## START

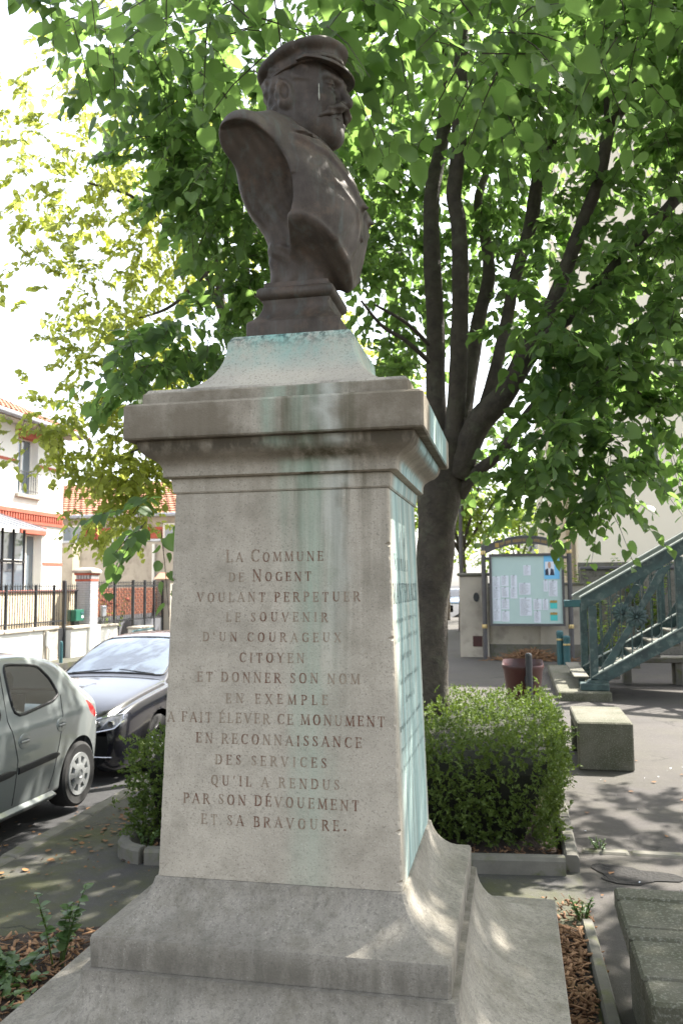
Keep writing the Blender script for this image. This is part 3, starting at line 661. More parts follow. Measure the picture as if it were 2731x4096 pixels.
# ------------------------------------------------------------------ cars
def crom(P, u):
    """Catmull-Rom through the stations"""
    n = len(P); i = np.clip(np.floor(u).astype(int), 0, n-2); t = (u-i)[:, None]
    g = lambda k: P[np.clip(i+k, 0, n-1)]
    a, b, c, d = g(-1), g(0), g(1), g(2)
    sh = (1,)*(b.ndim-1); t = t.reshape((-1,)+sh)
    return .5*(2*b+(c-a)*t+(2*a-5*b+4*c-d)*t*t+(3*b-a-3*c+d)*t**3)
def poly_sd(p, poly):
    poly = np.array(poly, float); d = np.full(len(p), 1e9); ins = np.zeros(len(p), bool); n = len(poly)
    for i in range(n):
        a, b = poly[i], poly[(i+1) % n]; e = b-a; w_ = p-a
        t = np.clip((w_@e)/(e@e), 0, 1); d = np.minimum(d, np.linalg.norm(w_-t[:, None]*e, axis=1))
        c1 = (a[1] <= p[:, 1]) != (b[1] <= p[:, 1]); xx = a[0]+(p[:, 1]-a[1])*e[0]/(e[1] if e[1] else 1e-9); ins ^= c1 & (p[:, 0] < xx)
    return np.where(ins, -d, d)
def rounded(poly, n=3, r=.22):
    """cut polygon corners into small arcs"""
    P = [np.array(p, float) for p in poly]; out = []
    for i, p in enumerate(P):
        a, b = P[i-1], P[(i+1) % len(P)]; u = p+(a-p)*r; v = p+(b-p)*r
        for k in range(n+1):
            t = k/n; out.append((1-t)**2*u+2*t*(1-t)*p+t*t*v)
    return out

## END

— Short exercise —
Repeat the material above word for word, please, apart from its images.

— Full answer —
Keep writing the Blender script for this image. This is part 3, starting at line 661. More parts follow. Measure the picture as if it were 2731x4096 pixels.
# ------------------------------------------------------------------ cars
def crom(P, u):
    """Catmull-Rom through the stations"""
    n = len(P); i = np.clip(np.floor(u).astype(int), 0, n-2); t = (u-i)[:, None]
    g = lambda k: P[np.clip(i+k, 0, n-1)]
    a, b, c, d = g(-1), g(0), g(1), g(2)
    sh = (1,)*(b.ndim-1); t = t.reshape((-1,)+sh)
    return .5*(2*b+(c-a)*t+(2*a-5*b+4*c-d)*t*t+(3*b-a-3*c+d)*t**3)
def poly_sd(p, poly):
    poly = np.array(poly, float); d = np.full(len(p), 1e9); ins = np.zeros(len(p), bool); n = len(poly)
    for i in range(n):
        a, b = poly[i], poly[(i+1) % n]; e = b-a; w_ = p-a
        t = np.clip((w_@e)/(e@e), 0, 1); d = np.minimum(d, np.linalg.norm(w_-t[:, None]*e, axis=1))
        c1 = (a[1] <= p[:, 1]) != (b[1] <= p[:, 1]); xx = a[0]+(p[:, 1]-a[1])*e[0]/(e[1] if e[1] else 1e-9); ins ^= c1 & (p[:, 0] < xx)
    return np.where(ins, -d, d)
def rounded(poly, n=3, r=.22):
    """cut polygon corners into small arcs"""
    P = [np.array(p, float) for p in poly]; out = []
    for i, p in enumerate(P):
        a, b = P[i-1], P[(i+1) % len(P)]; u = p+(a-p)*r; v = p+(b-p)*r
        for k in range(n+1):
            t = k/n; out.append((1-t)**2*u+2*t*(1-t)*p+t*t*v)
    return out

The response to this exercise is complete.